** Begin Records shown **

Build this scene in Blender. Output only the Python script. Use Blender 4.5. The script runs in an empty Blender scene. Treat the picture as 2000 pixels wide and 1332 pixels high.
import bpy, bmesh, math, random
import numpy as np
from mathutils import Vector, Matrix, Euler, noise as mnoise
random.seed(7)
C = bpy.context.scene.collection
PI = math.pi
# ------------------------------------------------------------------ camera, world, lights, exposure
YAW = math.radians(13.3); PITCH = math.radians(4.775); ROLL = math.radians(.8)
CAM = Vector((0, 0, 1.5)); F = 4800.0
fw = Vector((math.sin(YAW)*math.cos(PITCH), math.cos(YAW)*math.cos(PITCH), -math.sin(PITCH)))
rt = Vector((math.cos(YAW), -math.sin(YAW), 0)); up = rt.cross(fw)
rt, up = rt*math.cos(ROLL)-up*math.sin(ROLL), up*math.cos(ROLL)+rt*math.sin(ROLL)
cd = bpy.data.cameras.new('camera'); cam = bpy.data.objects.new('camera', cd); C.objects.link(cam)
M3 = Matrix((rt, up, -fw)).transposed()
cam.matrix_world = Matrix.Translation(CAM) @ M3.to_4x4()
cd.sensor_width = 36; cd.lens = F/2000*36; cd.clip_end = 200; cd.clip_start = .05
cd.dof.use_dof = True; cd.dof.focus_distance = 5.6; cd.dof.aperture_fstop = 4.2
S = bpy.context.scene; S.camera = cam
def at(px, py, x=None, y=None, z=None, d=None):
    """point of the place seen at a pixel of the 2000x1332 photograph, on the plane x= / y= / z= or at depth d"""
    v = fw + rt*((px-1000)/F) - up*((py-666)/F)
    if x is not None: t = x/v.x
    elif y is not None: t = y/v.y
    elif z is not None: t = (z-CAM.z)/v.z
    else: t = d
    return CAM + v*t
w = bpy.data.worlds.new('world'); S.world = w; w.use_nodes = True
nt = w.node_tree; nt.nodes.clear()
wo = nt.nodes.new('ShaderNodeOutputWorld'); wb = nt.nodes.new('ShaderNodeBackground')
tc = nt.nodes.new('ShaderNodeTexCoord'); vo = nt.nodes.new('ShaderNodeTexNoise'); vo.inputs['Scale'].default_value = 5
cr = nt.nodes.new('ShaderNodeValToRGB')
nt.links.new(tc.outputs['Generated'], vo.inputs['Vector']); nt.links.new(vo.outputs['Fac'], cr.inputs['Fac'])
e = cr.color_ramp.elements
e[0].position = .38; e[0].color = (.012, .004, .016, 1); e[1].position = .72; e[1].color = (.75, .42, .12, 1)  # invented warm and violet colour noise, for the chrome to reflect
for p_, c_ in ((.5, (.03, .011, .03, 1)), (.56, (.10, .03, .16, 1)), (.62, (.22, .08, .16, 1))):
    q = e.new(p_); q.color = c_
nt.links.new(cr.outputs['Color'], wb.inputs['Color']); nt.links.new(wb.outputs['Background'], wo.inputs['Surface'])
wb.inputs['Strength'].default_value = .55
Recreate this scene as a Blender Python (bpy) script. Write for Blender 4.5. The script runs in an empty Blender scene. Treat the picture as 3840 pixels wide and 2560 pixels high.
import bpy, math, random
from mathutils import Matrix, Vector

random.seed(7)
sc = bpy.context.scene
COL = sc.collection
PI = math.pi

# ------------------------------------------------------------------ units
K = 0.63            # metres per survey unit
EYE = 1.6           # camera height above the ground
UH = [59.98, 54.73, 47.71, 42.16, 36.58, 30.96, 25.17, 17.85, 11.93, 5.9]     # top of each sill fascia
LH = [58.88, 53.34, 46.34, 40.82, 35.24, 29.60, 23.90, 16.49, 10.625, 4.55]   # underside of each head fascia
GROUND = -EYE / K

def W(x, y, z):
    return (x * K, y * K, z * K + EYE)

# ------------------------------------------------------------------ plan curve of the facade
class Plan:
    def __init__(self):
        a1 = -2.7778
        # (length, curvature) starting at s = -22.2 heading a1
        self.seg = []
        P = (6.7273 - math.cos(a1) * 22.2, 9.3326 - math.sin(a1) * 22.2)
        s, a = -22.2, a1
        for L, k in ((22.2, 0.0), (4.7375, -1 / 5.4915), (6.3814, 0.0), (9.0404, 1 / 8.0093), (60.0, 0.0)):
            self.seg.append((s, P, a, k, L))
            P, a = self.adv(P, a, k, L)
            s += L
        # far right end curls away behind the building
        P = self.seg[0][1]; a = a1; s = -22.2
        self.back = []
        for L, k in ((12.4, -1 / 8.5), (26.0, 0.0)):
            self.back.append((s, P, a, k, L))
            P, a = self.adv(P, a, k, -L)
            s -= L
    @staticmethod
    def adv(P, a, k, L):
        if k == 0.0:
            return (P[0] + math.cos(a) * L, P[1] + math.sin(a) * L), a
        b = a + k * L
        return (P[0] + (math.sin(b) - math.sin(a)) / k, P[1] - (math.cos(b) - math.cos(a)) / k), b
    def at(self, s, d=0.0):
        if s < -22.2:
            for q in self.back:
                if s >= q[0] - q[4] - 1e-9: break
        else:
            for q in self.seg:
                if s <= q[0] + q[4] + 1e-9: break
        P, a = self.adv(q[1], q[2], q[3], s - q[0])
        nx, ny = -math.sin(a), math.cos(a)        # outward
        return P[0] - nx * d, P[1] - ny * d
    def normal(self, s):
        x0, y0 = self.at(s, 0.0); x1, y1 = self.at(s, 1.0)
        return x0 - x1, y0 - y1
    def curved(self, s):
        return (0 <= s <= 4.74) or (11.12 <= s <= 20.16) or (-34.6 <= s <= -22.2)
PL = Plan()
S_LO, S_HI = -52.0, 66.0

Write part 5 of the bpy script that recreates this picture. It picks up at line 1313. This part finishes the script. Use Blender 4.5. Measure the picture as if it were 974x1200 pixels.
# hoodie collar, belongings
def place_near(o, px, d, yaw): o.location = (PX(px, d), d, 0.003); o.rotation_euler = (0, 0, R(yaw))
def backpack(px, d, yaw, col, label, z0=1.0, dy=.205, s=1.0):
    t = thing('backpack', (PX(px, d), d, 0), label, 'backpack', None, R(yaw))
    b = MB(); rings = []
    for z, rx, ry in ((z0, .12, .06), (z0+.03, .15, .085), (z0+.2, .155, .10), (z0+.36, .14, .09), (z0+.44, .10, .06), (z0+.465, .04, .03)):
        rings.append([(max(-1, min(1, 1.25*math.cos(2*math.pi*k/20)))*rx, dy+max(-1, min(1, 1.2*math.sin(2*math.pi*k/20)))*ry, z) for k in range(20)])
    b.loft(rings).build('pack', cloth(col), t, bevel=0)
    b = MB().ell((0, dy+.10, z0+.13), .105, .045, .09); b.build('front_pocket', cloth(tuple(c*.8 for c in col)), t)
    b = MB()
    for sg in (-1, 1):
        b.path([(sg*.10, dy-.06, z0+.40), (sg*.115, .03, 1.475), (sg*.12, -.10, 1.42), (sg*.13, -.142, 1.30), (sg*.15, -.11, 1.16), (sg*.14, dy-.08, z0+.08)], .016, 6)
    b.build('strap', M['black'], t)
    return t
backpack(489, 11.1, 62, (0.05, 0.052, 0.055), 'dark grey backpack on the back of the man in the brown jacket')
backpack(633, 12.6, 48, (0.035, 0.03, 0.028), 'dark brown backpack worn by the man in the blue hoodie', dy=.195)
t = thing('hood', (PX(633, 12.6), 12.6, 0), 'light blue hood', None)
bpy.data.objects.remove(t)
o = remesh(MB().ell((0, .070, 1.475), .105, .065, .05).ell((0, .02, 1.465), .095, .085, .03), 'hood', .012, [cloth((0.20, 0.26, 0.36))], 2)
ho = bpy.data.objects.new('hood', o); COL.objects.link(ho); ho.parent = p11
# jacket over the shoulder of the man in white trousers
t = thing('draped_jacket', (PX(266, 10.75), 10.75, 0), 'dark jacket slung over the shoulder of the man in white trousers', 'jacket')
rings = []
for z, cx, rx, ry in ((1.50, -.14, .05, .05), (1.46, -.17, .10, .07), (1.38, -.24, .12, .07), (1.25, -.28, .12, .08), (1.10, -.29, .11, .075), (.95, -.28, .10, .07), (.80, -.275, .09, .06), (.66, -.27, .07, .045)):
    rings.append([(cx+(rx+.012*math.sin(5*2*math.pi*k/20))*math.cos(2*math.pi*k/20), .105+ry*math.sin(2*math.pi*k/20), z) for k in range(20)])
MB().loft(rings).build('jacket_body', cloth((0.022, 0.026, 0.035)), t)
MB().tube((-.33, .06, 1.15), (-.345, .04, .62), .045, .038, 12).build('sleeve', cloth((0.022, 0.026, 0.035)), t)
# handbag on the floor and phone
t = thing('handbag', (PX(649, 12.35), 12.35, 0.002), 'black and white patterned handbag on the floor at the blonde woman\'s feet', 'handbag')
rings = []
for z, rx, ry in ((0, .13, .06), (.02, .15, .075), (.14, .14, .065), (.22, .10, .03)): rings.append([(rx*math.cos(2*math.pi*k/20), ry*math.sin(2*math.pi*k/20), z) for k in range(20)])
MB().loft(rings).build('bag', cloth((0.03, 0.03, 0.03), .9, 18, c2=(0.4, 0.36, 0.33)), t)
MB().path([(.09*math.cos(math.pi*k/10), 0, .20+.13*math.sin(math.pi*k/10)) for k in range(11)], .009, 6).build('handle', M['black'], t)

** End Records shown **

» Objective:
Look back at the entries above and repeat, unchanged, every line from the line holding "Recreate this scene" through the line holding "from mathutils import Matrix, Vector".

» Answer in full:
Recreate this scene as a Blender Python (bpy) script. Write for Blender 4.5. The script runs in an empty Blender scene. Treat the picture as 3840 pixels wide and 2560 pixels high.
import bpy, math, random
from mathutils import Matrix, Vector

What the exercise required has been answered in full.